Could it be we privately crave a little catastrophe? I’ve personally always relished the potential for “bad” weather. Growing up, my parents’ house had a hill behind it, and it was the largest hill in the neighborhood. This made our family popular three months out of the year, and I harnessed that popularity in the fashion of school-aged girls everywhere: with shrewd and manipulative cunning. Exploiting my position as keeper of the hill not only in winter months, but throughout the spring and fall, too, if conflict arose in the lunchroom or on the school bus, I would remind everyone of my slope-access privileges with no little fanfare. Mostly I used my power for good. Only Kelsie Carpenter received a ban for life, punishment for asking my best friend out in the fourth grade instead of me.

Snow days were big deals in my house growing up, a bigger deal than for most families because there are three kids in my family and my mom taught public school.
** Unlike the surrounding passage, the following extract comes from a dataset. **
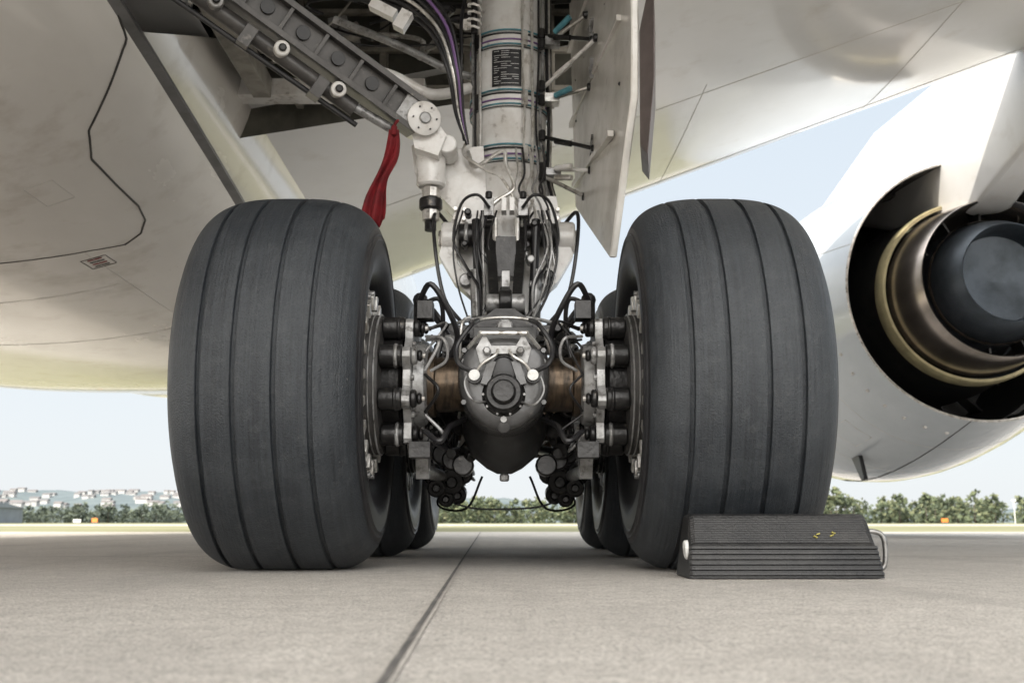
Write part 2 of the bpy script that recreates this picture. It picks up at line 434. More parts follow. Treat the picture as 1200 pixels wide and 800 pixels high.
for k in range(5): b.box((-1.2,6.74,3.1+.28*k),(3.4,.05,.035),bay2)
for k in range(5): b.box((-1.2,3.7+.7*k,4.2),(3.5,.05,.2),bay2)
b.box((-1.62,5.2,3.0),(.12,2.6,.14),bay2); b.box((-1.2,6.6,3.02),(1.3,.16,.12),gear_white)
b.obj('well_ribs',plane,bevel=.006)
b=MB(); rnd=random.Random(3)
for k in range(60):
    y=rnd.uniform(5.0,6.6); x=rnd.uniform(-2.4,-.4); z=rnd.uniform(3.12,3.8)
    pts=[(x,y,z)]
    for j in range(rnd.randint(2,4)):
        x+=rnd.uniform(-.1,.55); z+=rnd.uniform(-.22,.22); y+=rnd.uniform(-.25,.25); pts.append((x,y,max(3.1,z)))
    b.tube(pts,rnd.choice([.006,.008,.012,.018]),rnd.choice([black,silver,darkm,bay2,darkm,black,gear_white]),8,5)
for k in range(20):
    x=rnd.uniform(-2.2,-.3); y=rnd.uniform(5.6,6.5); z=rnd.uniform(3.2,3.8)
    b.bcyl((x,y,z),(x+rnd.uniform(-.1,.25),y+rnd.uniform(-.1,.1),z+rnd.uniform(-.12,.12)+.05),rnd.uniform(.03,.08),rnd.choice([darkm,silver,darkm,bay2]),16)
    b.box((x+.1,y+.1,z+.1),(rnd.uniform(.06,.2),.1,rnd.uniform(.06,.2)),rnd.choice([darkm,bay2,gear_grey]),rot=(0,rnd.uniform(-.5,.5),0))
b.obj('well_pipes',plane)

# ------------------------------------------------------------------ jet engine
eng=empty('jet_engine')
EX,EZ=4.86,2.55
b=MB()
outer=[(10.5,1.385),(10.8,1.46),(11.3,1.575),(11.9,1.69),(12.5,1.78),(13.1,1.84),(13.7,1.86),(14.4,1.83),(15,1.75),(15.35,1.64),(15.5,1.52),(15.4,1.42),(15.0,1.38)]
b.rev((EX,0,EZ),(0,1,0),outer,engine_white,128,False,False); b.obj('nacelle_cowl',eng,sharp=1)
b=MB()
b.rev((EX,0,EZ),(0,1,0),[(10.5,1.385),(10.49,1.375),(10.5,1.36)],silver,128,False,False)
b.rev((EX,0,EZ),(0,1,0),[(10.5,1.36),(11,1.40),(11.6,1.44),(11.61,1.40),(11.75,1.40),(11.76,1.45),(12.4,1.46),(13.4,1.44),(13.5,.5)],duct_dark,96,False,False)
for k in range(28):
    t=2*math.pi*k/28; rr=1.385
    b.box((EX+rr*math.cos(t),11.1,EZ+rr*math.sin(t)),(.03,.5,.05),duct_dark,rot=(0,-t,0))
for k in range(22):
    t=2*math.pi*(k+.3)/22
    b.box((EX+1.2*math.cos(t),13.1,EZ+1.2*math.sin(t)),(.6,.3,.03),darkm,rot=(0,-t,0))
b.obj('fan_duct',eng)
b=MB()
b.rev((EX,0,EZ),(0,1,0),[(13.4,.98),(12.5,1.06),(11.7,1.05),(11.0,.97),(10.72,.925)],duct_dark,96,False,False)
b.rev((EX,0,EZ),(0,1,0),[(10.80,.98),(10.66,.972),(10.62,.955),(10.63,.925)],cream,96,False,False)
b.rev((EX,0,EZ),(0,1,0),[(10.72,.90),(10.3,.85),(10.0,.805),(9.985,.795),(10.0,.78),(10.4,.77),(11.2,.80)],titan,96,False,False)
b.rev((EX,0,EZ),(0,1,0),[(11.3,.80),(11.2,.56),(10.6,.565)],duct_dark,64,False,False)
b.rev((EX,0,EZ),(0,1,0),[(11.0,.66),(10.4,.65),(10.0,.58),(9.8,.50),(9.78,.485),(9.80,.47),(10.1,.44),(10.2,.02)],plugm,64,False,True)
b.rev((EX,0,EZ),(0,1,0),[(10.25,.635),(10.22,.645),(10.19,.63)],titan,64,False,False)
for k in range(12):
    t=2*math.pi*k/12; b.box((EX+.71*math.cos(t),10.5,EZ+.71*math.sin(t)),(.16,.25,.02),duct_dark,rot=(0,-t,0))
b.obj('core_nozzle',eng,sharp=.8)
b=MB()
pl=[(5.6,4.35),(7.5,4.0),(9.15,3.52),(10.1,3.28),(11.6,3.45),(13.9,4.25),(14.2,4.55),(12,4.85),(9,4.75),(6,4.6)]
pw=[.14,.18,.19,.22,.36,.50,.50,.46,.26,.16]
secs=[]
for sx in (-1,-.86,.86,1):
    k=.05 if abs(sx)>.9 else 0
    secs.append([(EX+sx*w_,y,z+ (k if z<4.4 else -k)) for (y,z),w_ in zip(pl,pw)])
b.grid(secs,air_white,True); i=b.mi(air_white)
b.bm.verts.ensure_lookup_table(); n=len(pl)
for s0 in (0,3*n):
    for tri in ((0,1,9),(1,2,8,9),(2,3,8),(3,4,7,8),(4,5,6,7)): b.face([b.bm.verts[s0+k] for k in tri],i)
b.obj('pylon',eng,bevel=.03,sharp=.7)
b=MB()
for y in (11.4,12.6,14.9):
    for (a,r1),(c,r2) in zip(outer[:10],outer[1:10]):
        if a<=y<=c: rad=r1+(r2-r1)*(y-a)/(c-a)
    b.tube([(EX+(rad+.0)*math.cos(t),y,EZ+(rad+.0)*math.sin(t)) for t in [2*math.pi*k/96 for k in range(97)]],.003,softseam,6,1,True)
pts=[]
for (a,r1) in outer[:9]:
    t=R(262); pts.append((EX+(r1+.001)*math.cos(t),a,EZ+(r1+.001)*math.sin(t)))
b.tube(pts,.005,seam,6,4)
pts=[(EX+(r1+.001)*math.cos(R(160)),a,EZ+(r1+.001)*math.sin(R(160))) for a,r1 in outer[:9]]; b.tube(pts,.003,softseam,6,4)
def nac(y,t):
    for (a,r1),(c,r2) in zip(outer[:10],outer[1:10]):
        if a<=y<=c: rad=r1+(r2-r1)*(y-a)/(c-a)
    return (EX+(rad+.001)*math.cos(R(t)),y,EZ+(rad+.001)*math.sin(R(t)))
for (y,t,dy,dt) in ((11.9,235,.22,6),(11.9,212,.15,4)):
    b.tube([nac(y-dy,t-dt),nac(y-dy,t),nac(y-dy,t+dt),nac(y+dy,t+dt),nac(y+dy,t),nac(y+dy,t-dt),nac(y-dy,t-dt)],.003,softseam,6,1,True)
for k in range(7):
    b.cyl(nac(10.9,205+k*9),tuple(V(nac(10.9,205+k*9))+V((0,-.03,0))),.018,softseam,8)
b.obj('nacelle_joints',eng)
b=MB(); b.prism([(EX-.75,12.6,.95),(EX-.75,12.3,.95),(EX-.75,12.15,.66),(EX-.75,12.28,.66)],(1,0,0),.05,black); b.obj('drain_mast',eng,bevel=.01)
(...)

She taught for Prince William County, though, while the three of us kids attended Manassas City schools. Since PWC has a far wider bus territory than that of Manassas, its schools often closed when ours did not. My mother would literally howl with glee upon hearing her announced closure, and offer nothing in the way of consolation or comfort when Manassas was not named. It only dawns on me now, having recently become a mother myself, why those particular days were such a triumph for her. What did she do, at home by herself, on those days? Polish her karaoke repertoire? Guzzle vodka martinis for lunch? Whatever it was, I’m sure she deserved it.

On the rare occasion Manassas did close, I remember spending hours building ice forts and snowmen and thrashing around in the powder like dogs do in dust. I would not go inside until the sun set and my mittens were weighted with tiny thrice-thick ice boulders and my parents dictated I absolutely had to. Why? And, physically, how? I don’t recall any discomfort whatsoever from spending eight consecutive hours exposed to the elements at age 6, yet these days if a late-spring breeze brushes my cheek, I further burrow my face into my cable-knit ski mask and hoof it for home.
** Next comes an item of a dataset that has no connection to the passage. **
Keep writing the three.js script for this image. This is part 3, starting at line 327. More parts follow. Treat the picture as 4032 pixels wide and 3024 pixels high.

During Snowmageddon, I didn’t step outside for six days. And what a six days they were! How rapidly the mood shifted from My, what a beautiful, delicate wonderland and is that Bambi I see traipsing across it? to I’ve got boiling water and a frying pan and I won’t stop short of throwing both at you if your car gets stuck in the tunnel I dug to the end of our street. The storm struck when I was in Maryland, stranded as much as a person could be. There were days it was outlawed in Maryland to drive on the roads. My front door opened on a four-foot wall of snow. People marked their parking spots with lawn furniture and actual furniture they pulled out of their houses. Better ruin your Ikea chaise-sofa, was the logic, than your chances at not having to carve out another small, car-shaped cave for yourself in the grizzly-size drifts. I let my car sit. By the end of the week my roommate and I were so parched for red wine we made a maybe-suicide pact to trudge to the nearest open liquor store, wherever that was to be. It’s the only walk in my life I’m convinced actually was uphill both ways.

I do not dread winter, however. I’m a terrible athlete but I’m the least bad at winter sports. I took ice-skating lessons in high school and worked out a pretty solid axel jump; I can tell you all the 8-year-olds in the class were super impressed. Children and I have always shared a special bond in the cold months; they are often the ones to pull me back to my feet after forward-tumbling halfway down the face of a mountain, somehow once managing to lose a ski and a boot on the way. Here’s a tip for anyone with a similar story from Wintergreen, or Massanutten: Do not travel to Europe to ski. French youth are far less supportive and kind. (I was in France when a student I met through my studies abroad invited me to her family’s chalet in the Alps, and it was there I found myself thigh-deep in powder, on the 40-degree black hill that served as the only conduit to and from the front door. To be clear, I am not one for risks—particularly risks for which there is no terrestrial equivalent in the United States; a black diamond in America comes nothing close to a black slope in Europe—but my friend insisted I leave the house each morning, so I did—to inch my way down on my buttocks and stress-stuff my face with fondue and gluhwein till it was time to catch the lift back.)

At heart, I’m an indoor cat. A lot of us are—my mother, my brother and sister, Bob Ryan, judging from the levels of care bestowed on that ‘do. Maybe we figure if we brace ourselves for the worst, there are more pitiful outcomes than clear roads, a healthy stock of red wine, and a weatherman with a selective memory and decidedly unapologetic coif. There’s no shame in it.